The lesson: Don’t sweat too much over what you feed your children. It’s more important that you eat with them.

Having regular family meals plays a bigger role in developing a preschooler’s vocabulary than almost any other activity, including reading books, Pinker says, citing a 2001 study.

She notes that children whose family have regular meals together also do better in school, not only academically but also in terms of behaviour. Teenagers, particularly girls, are less likely to use drugs and alcohol and are less vulnerable to developing eating disorders if their families dine together.

So why is the act of eating as a family so important for children’s development? Unlike sitting down to do homework together, meal times tend to be relaxing, allowing for banter that expands children’s vocabularies and lets parents check in on their children’s lives, Pinker says. Plus, she adds, “It’s a cipher or a stand-in for the type of parenting that a child is getting in other ways. So it’s not just the meal itself, but the type of parent who says, ‘I have to be home from work at this time, I have to make sure I’m at the table at least three or four times a week.’”


The lesson: Online dating is no substitute for real-world encounters – and not just because would-be mates often misrepresent themselves online.
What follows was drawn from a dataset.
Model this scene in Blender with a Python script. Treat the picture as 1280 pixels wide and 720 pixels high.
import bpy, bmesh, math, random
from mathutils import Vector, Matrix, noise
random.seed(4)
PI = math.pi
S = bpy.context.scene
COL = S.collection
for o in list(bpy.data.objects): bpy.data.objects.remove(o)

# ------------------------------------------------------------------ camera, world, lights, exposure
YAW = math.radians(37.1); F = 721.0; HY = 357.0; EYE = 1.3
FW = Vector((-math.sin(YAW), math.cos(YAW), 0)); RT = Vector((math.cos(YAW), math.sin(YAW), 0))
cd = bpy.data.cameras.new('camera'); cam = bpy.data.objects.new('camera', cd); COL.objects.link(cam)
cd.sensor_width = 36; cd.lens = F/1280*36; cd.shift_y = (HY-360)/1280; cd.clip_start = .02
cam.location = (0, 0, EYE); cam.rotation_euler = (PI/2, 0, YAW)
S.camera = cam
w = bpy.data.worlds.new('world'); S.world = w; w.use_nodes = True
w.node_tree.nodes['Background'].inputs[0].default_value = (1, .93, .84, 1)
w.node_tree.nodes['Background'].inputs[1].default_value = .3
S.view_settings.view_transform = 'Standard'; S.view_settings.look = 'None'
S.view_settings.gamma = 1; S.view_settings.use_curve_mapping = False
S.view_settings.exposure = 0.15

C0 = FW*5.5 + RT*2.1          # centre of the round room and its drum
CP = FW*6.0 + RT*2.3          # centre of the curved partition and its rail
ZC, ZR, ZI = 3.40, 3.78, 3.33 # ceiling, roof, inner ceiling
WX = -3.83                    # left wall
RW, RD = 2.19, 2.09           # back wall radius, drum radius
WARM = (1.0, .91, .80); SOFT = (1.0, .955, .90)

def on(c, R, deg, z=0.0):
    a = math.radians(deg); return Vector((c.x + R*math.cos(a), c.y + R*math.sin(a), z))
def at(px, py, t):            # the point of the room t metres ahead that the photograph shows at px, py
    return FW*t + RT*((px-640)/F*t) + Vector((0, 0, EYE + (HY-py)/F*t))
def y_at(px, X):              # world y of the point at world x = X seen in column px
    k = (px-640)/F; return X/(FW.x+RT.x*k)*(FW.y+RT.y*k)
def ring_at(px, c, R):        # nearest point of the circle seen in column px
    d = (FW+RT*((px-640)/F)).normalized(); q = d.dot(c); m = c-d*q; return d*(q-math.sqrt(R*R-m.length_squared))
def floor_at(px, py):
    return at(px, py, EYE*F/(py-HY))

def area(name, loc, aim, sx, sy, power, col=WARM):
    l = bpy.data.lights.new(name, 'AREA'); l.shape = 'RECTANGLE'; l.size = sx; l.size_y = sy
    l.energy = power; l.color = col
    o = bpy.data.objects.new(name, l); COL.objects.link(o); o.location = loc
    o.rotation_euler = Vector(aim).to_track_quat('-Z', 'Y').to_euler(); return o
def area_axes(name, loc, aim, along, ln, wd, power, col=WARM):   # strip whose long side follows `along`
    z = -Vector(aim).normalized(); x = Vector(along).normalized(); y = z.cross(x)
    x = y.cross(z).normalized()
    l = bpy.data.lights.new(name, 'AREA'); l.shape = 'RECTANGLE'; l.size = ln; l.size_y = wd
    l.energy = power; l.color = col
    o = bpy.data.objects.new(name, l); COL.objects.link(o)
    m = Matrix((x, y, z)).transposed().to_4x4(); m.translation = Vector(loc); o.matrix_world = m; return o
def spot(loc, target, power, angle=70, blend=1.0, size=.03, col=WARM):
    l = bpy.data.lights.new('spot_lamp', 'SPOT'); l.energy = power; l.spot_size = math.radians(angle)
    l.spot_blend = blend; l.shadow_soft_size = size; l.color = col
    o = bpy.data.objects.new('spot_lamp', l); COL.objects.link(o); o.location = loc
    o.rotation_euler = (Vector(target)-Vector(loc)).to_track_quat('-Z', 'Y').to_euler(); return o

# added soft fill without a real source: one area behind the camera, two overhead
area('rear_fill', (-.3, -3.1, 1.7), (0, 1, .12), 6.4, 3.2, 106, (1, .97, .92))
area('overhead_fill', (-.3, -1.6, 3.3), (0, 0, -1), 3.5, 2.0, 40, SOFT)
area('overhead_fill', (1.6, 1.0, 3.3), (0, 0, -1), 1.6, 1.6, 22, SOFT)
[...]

People are surprisingly bad at describing what makes them attracted to someone, Pinker says. “The idea of creating an algorithm out of what people say they want is counterproductive in a way because most people don’t know what they want until they see it.”

Online dating isn’t a bad idea, she says, as it can encourage people to meet face to face. But she does take issue with the promise many dating sites make that they can match people with their soulmates based on online profiles and questionnaires. It’s a promise, she says, that is not backed up by empirical evidence.

“It could happen. Is it more likely to happen? Nobody has an answer to that.”


The lesson: When you’re in a slump at work, go for a coffee break with your colleagues.

Researchers at the Massachusetts Institute of Technology found that workers at a bank call centre were happier and more productive when they went on breaks at the same time, compared with when they had staggered breaks so everyone was off-duty at different times.

“That simple [move of] having a coffee break at the same time so you could chat boosted their productivity by 20 per cent, and boosted their satisfaction in their work by 10 per cent,” Pinker says, noting that adopting synchronized coffee breaks seems like a quick and easy way for companies to improve employee retention and help gain a competitive edge.

Why are these casual workplace encounters so effective?

“I think some of that is intangible,” Pinker says, noting that simply engaging in face-to-face interactions provides psychological and physical reassurance. The actual topics of their conversations is another factor. Besides swapping stories about their weekend, employees may also trade tips on how to tackle workplace problems. “They’re sharing information about how to make the job easier.”